GSA Annual Meeting, November 5-8, 2001

Paper No. 0
Presentation Time: 8:45 AM

CARBON DIOXIDE REACTION PROCESSES IN A MODEL BRINE AQUIFER AT 200 C AND 200 BARS: IMPLICATIONS FOR SUBSURFACE CARBON SEQUESTRATION


KASZUBA, John P., Environmental Science and Waste Technology, Los Alamos National Lab, Mail Stop J514, Los Alamos, NM 87545, JANECKY, David R., Environmental Science and Waste Technology, Los Alamos National Lab, Mail Stop J591, Los Alamos, NM 87545 and SNOW, Marjorie G., Earth Environmental Sciences Division, Los Alamos National Lab, EES-6/MS D462, Los Alamos, NM 87545, jkaszuba@lanl.gov

Injection of carbon dioxide into saline aquifer systems is being evaluated as a basis for in-situ geologic storage and/or sequestration. While the technical aspects of collection, injection and formation of a relatively stable carbon dioxide fluid in the rock pore space are essential to storage, the stability of the containment interface is also critical to long-term sequestration. However, the reactive behavior of carbon dioxide under reservoir conditions is largely unknown. Key reaction conditions and components include temperature, pressure, brine and liquid composition, and minerals.
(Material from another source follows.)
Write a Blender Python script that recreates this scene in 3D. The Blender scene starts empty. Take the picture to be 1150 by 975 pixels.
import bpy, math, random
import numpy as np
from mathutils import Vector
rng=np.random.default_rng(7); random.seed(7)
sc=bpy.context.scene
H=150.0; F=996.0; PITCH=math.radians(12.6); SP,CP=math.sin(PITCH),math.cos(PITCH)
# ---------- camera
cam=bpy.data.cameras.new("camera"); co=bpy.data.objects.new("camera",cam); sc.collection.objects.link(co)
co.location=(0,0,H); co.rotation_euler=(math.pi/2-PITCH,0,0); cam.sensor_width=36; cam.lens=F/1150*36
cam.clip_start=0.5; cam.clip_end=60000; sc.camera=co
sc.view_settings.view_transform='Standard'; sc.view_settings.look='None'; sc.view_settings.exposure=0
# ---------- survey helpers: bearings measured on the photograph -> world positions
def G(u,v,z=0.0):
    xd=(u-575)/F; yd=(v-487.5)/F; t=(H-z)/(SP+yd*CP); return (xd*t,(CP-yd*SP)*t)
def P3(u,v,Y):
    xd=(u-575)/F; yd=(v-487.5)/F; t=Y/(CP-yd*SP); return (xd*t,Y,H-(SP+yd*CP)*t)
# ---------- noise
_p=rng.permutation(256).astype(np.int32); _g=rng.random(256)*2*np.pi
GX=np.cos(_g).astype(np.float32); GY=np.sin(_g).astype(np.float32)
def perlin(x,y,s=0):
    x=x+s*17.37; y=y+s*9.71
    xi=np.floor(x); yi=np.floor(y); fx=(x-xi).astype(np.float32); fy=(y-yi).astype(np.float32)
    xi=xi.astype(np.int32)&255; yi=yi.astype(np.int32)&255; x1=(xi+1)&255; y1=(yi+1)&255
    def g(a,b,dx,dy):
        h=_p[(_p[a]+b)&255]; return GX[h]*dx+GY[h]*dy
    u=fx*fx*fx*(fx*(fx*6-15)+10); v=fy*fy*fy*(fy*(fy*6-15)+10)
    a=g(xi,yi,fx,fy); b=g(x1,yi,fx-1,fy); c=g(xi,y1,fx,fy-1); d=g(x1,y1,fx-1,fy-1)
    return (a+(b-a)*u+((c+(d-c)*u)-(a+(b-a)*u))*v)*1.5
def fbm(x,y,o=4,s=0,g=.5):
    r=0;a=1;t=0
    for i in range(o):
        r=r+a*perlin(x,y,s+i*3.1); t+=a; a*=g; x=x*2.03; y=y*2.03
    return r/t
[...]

We are continuing to experimentally model the chemical components and reactive behavior of a reservoir-aquitard system. Our experiments employ a flexible cell hydrothermal apparatus consisting of a gold reaction cell within a rocking autoclave. The aquifer is a synthetic arkose (potassium feldspar+oligoclase+quartz+biotite), the aquitard is argillaceous shale, and the brine has an ionic strength of 5.5 molal. After reaction to steady state between brine and minerals at 200 C and 200 bars, carbon dioxide was injected into the system and the experiment continued for 80 days. Ca, Mg, Br, and SO4 decreased in the steady state CO2-brine-arkose-shale system relative to the CO2-free system, whereas K increased. A pressure decrease of 26 bars occurred in the experimental cell over a 3-day period following carbon dioxide injection. Pressure was stable afterwards. The pressure decrease is interpreted as consumption of supercritical carbon dioxide fluid by dissolution in brine and subsequent precipitation as carbonate mineral. SEM and XRD examination of the solids showed euhedral magnesite as a reaction product. Two distinctive morphologies of magnesite were present. SEM analysis also indicates the shale was being consumed by reaction. The experimental reactions provide initial constraints on mineral reactions that may impact the containment interface in moderate temperature brine aquifer systems with potential for carbon sequestration.